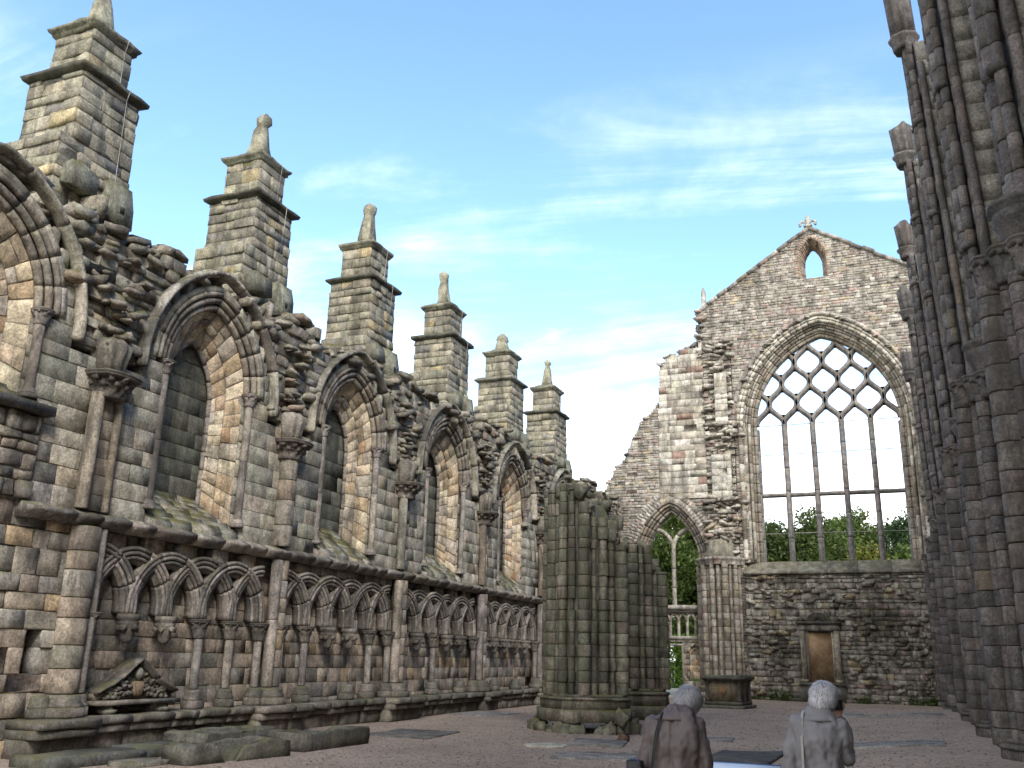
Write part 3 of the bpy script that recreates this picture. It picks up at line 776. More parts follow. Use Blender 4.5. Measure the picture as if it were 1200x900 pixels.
for row in range(5):
    for k in range(-1, 8):
        xm = WC + (k - 2.5)*S + (row % 2)*S/2
        for s in (-1, 1):
            P = np.stack([xm + s*S/2*ogee(tt), z0 + h*(row + tt)], 1)
            ok = inw(P[:,0], P[:,1])
            if ok.sum() < 3: continue
            i0, i1 = np.where(ok)[0][[0, -1]]
            P = P[max(0, i0-1):i1+2]
            sweep(b, P, prof, mpT, P_TRAC, 9, gap=-.02, per=.06, jw=.0)
            for t, side in ((.3, -s), (.72, s)):                       # cusps
                px, pz = xm + s*S/2*ogee(t), z0 + h*(row + t)
                if not inw(np.array([px]), np.array([pz]))[0]: continue
                dx, dz = s*S/2*PI*math.sin(PI*t)/2, h; L = math.hypot(dx, dz); nx, nz = -dz/L*(-side), dx/L*(-side)
                nx, nz = (abs(nx)*side, nz if nx*side > 0 else -nz)
                q = [(px - dx/L*.12 + nx*.09, pz - dz/L*.12 + nz*.09), (px + dx/L*.12 + nx*.09, pz + dz/L*.12 + nz*.09), (px + nx*.27, pz + nz*.27)]
                R = np.array([[mpT(a, c, w) for a, c in q] for w in (-.07, .07)]); rings_mesh(b, R, (.18, .165, .155))
# heads of the five lights
b.build('net_tracery', M['tracery'], win)
for z in (12.0, 13.55, 7.95):
    b = MB(); tube(b, [(WC - 3.5, YE + .74, z), (WC, YE + .74, z + .01), (WC + 3.5, YE + .74, z)], .022, (.3, .28, .26), 6); b.build('tie_bar', M['tracery'], win)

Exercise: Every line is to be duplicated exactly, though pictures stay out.

Task response:
Write part 3 of the bpy script that recreates this picture. It picks up at line 776. More parts follow. Use Blender 4.5. Measure the picture as if it were 1200x900 pixels.
for row in range(5):
    for k in range(-1, 8):
        xm = WC + (k - 2.5)*S + (row % 2)*S/2
        for s in (-1, 1):
            P = np.stack([xm + s*S/2*ogee(tt), z0 + h*(row + tt)], 1)
            ok = inw(P[:,0], P[:,1])
            if ok.sum() < 3: continue
            i0, i1 = np.where(ok)[0][[0, -1]]
            P = P[max(0, i0-1):i1+2]
            sweep(b, P, prof, mpT, P_TRAC, 9, gap=-.02, per=.06, jw=.0)
            for t, side in ((.3, -s), (.72, s)):                       # cusps
                px, pz = xm + s*S/2*ogee(t), z0 + h*(row + t)
                if not inw(np.array([px]), np.array([pz]))[0]: continue
                dx, dz = s*S/2*PI*math.sin(PI*t)/2, h; L = math.hypot(dx, dz); nx, nz = -dz/L*(-side), dx/L*(-side)
                nx, nz = (abs(nx)*side, nz if nx*side > 0 else -nz)
                q = [(px - dx/L*.12 + nx*.09, pz - dz/L*.12 + nz*.09), (px + dx/L*.12 + nx*.09, pz + dz/L*.12 + nz*.09), (px + nx*.27, pz + nz*.27)]
                R = np.array([[mpT(a, c, w) for a, c in q] for w in (-.07, .07)]); rings_mesh(b, R, (.18, .165, .155))
# heads of the five lights
b.build('net_tracery', M['tracery'], win)
for z in (12.0, 13.55, 7.95):
    b = MB(); tube(b, [(WC - 3.5, YE + .74, z), (WC, YE + .74, z + .01), (WC + 3.5, YE + .74, z)], .022, (.3, .28, .26), 6); b.build('tie_bar', M['tracery'], win)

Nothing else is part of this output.